Investigation of Bintang continues
Investigation of Bintang continues
JAKARTA (JP): Former legislator Sri Bintang Pamungkas went
through another round of questioning yesterday concerning his
alleged role in a series of activities opposing the Indonesian
government in Germany in April.
Bintang said the investigation at the National Police
Headquarters expanded from questioning on his personal experience
in Germany to the involvement of other people in demonstrations
and seminars in that country.
"Police investigators let me listen to a recording tape, in
which a woman was speaking at an academic forum," he told
reporters at the office of the Indonesian Legal Aid Foundation
after the questioning yesterday.
He said that he was asked whether he could identify the
speaker, whose voice he heard on the tape.

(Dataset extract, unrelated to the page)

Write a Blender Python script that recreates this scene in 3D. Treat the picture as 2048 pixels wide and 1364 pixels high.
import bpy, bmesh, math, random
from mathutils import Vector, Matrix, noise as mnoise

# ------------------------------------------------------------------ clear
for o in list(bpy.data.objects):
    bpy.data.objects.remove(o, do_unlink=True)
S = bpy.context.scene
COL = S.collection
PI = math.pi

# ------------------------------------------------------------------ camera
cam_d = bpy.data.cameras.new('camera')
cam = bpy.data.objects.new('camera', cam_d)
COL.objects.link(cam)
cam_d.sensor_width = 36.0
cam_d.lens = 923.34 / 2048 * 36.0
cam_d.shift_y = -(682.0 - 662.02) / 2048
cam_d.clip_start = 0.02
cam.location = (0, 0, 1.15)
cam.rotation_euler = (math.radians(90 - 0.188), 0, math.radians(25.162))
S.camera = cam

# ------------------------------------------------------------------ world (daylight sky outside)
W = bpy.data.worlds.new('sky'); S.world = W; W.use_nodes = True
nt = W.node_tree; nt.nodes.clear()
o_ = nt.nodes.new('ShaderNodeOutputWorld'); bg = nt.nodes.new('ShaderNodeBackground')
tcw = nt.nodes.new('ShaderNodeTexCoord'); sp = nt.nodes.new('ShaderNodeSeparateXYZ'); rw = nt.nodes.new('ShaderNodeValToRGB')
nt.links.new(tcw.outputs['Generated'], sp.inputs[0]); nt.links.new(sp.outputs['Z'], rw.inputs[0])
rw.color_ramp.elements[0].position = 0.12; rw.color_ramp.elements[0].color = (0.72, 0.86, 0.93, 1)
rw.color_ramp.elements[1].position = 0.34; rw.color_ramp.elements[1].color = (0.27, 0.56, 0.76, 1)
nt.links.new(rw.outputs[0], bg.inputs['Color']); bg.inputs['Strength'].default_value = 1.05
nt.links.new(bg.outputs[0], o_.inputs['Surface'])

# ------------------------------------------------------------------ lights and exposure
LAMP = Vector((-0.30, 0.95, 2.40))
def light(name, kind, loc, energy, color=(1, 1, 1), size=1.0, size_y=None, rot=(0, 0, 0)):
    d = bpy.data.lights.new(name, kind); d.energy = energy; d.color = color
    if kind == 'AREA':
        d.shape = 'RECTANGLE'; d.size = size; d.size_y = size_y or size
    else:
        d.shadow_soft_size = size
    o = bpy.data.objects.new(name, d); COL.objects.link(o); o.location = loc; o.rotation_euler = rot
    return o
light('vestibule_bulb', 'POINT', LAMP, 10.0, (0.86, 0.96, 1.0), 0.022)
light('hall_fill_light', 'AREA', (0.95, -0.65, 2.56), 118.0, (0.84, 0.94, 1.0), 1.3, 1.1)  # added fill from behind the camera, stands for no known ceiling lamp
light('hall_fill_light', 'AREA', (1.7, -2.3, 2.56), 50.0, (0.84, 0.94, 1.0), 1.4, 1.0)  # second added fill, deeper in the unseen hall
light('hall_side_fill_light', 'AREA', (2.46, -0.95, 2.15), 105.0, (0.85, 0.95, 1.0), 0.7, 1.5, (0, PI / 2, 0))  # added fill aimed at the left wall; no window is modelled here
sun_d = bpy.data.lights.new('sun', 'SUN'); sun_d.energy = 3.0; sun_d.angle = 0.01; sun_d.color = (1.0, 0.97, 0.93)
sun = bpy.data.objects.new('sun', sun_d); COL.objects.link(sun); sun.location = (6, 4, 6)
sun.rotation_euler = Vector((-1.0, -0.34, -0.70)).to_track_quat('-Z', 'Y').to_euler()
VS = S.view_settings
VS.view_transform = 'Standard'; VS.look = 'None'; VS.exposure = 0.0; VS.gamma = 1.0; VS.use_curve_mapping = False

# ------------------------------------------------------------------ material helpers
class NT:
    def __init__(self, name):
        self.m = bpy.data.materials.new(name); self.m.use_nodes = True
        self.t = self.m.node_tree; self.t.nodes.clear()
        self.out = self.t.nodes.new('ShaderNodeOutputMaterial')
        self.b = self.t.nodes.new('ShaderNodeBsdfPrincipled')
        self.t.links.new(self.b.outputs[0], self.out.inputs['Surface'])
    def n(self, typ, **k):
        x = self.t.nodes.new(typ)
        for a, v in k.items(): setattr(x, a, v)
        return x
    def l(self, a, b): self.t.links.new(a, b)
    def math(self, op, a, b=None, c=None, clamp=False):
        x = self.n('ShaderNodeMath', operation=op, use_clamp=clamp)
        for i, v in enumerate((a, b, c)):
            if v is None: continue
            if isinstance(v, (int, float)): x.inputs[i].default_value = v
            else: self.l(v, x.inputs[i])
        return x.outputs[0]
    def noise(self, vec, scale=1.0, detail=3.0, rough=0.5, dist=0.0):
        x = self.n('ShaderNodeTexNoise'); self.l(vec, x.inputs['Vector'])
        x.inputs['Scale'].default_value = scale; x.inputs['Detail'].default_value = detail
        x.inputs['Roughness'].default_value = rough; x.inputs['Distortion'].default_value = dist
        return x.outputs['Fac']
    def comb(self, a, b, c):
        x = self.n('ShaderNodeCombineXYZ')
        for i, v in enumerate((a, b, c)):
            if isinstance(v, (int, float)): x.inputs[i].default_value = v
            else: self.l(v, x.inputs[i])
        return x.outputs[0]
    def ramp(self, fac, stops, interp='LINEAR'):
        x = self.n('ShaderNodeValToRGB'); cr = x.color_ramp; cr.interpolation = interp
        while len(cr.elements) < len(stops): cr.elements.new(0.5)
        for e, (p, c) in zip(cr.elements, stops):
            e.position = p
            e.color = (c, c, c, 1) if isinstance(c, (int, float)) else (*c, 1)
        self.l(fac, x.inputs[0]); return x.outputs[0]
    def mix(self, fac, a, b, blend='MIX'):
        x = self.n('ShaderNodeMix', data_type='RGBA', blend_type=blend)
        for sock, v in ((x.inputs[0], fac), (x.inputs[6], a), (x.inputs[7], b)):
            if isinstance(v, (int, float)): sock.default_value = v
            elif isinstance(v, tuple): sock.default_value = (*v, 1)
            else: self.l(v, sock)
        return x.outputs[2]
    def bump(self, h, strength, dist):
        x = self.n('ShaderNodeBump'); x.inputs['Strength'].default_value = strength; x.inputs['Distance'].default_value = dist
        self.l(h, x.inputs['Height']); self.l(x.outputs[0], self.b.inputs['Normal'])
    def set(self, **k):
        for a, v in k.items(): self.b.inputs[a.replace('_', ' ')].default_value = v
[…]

"I told them that I had no idea who was speaking as the tape
was too noisy to recognize the voice," said the former legislator
from the United Development Party.
When the police asked him whether Yeni Rosa Damayanti, a human
rights activist, also delivered a speech on the day he lectured
at Humboldt University in Berlin on April 10, 1995, he
acknowledged this was true.
"Yeni was asked by the organizing committee to deliver a
speech right after me," he said.
He said he had not realized previously that Yeni also had been
invited to speak at the seminar, saying that he thought he was
the only Indonesian invited by the university.
Bintang insisted that the investigation into his activities is
"a mistake".
"The investigation should be stopped because the police do not
have adequate evidence of my involvement in the protests, which
occurred at the same time President Soeharto was on an official
visit to Germany," he said.
"If the government thinks I defamed the President and the
government in my speech, the government is wrong," he said,
adding that he had no intention of doing so.
Bintang has been questioned repeatedly over a statement in the
seminar in which he allegedly called President Soeharto a
dictator.
"I only disagreed with several policies of the President," he
added, saying that he believed the tape had been edited.